**RECORDED INFORMATION**
** START **

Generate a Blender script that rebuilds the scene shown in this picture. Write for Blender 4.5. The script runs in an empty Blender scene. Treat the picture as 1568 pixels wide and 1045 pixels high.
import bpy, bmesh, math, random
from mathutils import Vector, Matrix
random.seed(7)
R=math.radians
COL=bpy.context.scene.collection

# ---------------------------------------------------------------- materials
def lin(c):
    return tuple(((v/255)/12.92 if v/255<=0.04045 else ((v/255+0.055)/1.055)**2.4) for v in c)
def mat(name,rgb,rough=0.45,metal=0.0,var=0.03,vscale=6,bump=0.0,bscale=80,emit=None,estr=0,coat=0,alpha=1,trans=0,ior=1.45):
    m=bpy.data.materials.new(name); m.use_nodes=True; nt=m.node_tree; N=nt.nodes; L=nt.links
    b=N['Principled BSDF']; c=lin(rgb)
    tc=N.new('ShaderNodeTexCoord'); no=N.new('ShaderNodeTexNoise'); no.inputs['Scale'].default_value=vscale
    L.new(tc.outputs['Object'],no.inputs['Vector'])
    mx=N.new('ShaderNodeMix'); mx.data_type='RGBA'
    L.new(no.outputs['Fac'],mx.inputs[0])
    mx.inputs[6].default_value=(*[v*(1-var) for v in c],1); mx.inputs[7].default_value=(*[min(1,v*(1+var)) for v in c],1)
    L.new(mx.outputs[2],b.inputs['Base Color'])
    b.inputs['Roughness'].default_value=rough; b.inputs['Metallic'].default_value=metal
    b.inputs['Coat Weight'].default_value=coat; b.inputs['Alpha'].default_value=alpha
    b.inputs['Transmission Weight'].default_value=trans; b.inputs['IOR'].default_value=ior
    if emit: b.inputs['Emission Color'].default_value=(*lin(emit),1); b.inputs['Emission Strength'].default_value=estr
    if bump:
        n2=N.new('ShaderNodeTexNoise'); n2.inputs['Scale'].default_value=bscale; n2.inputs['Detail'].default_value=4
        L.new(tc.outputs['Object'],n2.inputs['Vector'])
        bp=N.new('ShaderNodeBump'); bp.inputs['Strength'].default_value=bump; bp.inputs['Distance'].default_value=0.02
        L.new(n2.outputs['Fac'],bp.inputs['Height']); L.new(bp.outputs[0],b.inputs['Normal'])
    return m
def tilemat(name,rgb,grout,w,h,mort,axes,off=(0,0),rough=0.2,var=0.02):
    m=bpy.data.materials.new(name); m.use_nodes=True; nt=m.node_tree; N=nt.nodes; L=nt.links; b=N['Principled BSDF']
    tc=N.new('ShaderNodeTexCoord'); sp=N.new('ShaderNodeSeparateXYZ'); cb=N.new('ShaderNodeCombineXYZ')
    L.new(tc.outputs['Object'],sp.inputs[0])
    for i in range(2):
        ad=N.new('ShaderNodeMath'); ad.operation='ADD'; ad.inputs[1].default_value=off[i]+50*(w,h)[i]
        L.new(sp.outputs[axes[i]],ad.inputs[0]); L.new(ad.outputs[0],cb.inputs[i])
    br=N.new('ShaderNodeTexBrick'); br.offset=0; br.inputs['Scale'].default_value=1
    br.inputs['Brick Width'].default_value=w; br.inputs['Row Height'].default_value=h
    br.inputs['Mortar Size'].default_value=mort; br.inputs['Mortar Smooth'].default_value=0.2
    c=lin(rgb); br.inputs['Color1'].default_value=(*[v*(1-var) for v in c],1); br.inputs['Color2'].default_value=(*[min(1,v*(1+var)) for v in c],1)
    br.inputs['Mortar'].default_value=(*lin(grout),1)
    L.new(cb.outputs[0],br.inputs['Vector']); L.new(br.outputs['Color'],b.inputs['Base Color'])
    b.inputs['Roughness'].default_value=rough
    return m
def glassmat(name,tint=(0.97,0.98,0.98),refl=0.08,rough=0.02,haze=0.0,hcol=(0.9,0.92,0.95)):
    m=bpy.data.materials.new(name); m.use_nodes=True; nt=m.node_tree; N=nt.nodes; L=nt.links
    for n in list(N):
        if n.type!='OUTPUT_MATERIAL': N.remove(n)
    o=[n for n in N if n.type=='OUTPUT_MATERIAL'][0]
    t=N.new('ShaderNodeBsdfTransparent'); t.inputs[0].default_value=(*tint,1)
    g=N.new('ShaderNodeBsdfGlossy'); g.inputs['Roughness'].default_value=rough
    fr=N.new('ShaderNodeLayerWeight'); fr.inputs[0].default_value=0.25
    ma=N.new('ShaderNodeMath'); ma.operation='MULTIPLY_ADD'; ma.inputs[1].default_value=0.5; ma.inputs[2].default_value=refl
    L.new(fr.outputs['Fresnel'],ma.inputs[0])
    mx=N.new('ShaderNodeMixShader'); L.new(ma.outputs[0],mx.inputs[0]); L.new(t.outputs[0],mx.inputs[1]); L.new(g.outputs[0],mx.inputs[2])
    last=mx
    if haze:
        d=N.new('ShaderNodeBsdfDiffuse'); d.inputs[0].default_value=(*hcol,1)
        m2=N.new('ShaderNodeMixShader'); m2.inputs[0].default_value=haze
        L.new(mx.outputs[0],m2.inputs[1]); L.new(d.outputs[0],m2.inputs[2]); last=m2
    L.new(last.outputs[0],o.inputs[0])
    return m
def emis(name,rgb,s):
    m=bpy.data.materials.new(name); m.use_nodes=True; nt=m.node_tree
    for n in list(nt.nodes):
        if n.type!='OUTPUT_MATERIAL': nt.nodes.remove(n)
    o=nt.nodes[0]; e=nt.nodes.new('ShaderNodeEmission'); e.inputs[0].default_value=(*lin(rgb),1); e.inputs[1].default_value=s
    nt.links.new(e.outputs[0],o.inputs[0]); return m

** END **

**WRITTEN TASK**
Set down verbatim only the lines between the start of the data above and the line with "COL=bpy.context.scene.collection", both boundaries included.

**RESULT**
Generate a Blender script that rebuilds the scene shown in this picture. Write for Blender 4.5. The script runs in an empty Blender scene. Treat the picture as 1568 pixels wide and 1045 pixels high.
import bpy, bmesh, math, random
from mathutils import Vector, Matrix
random.seed(7)
R=math.radians
COL=bpy.context.scene.collection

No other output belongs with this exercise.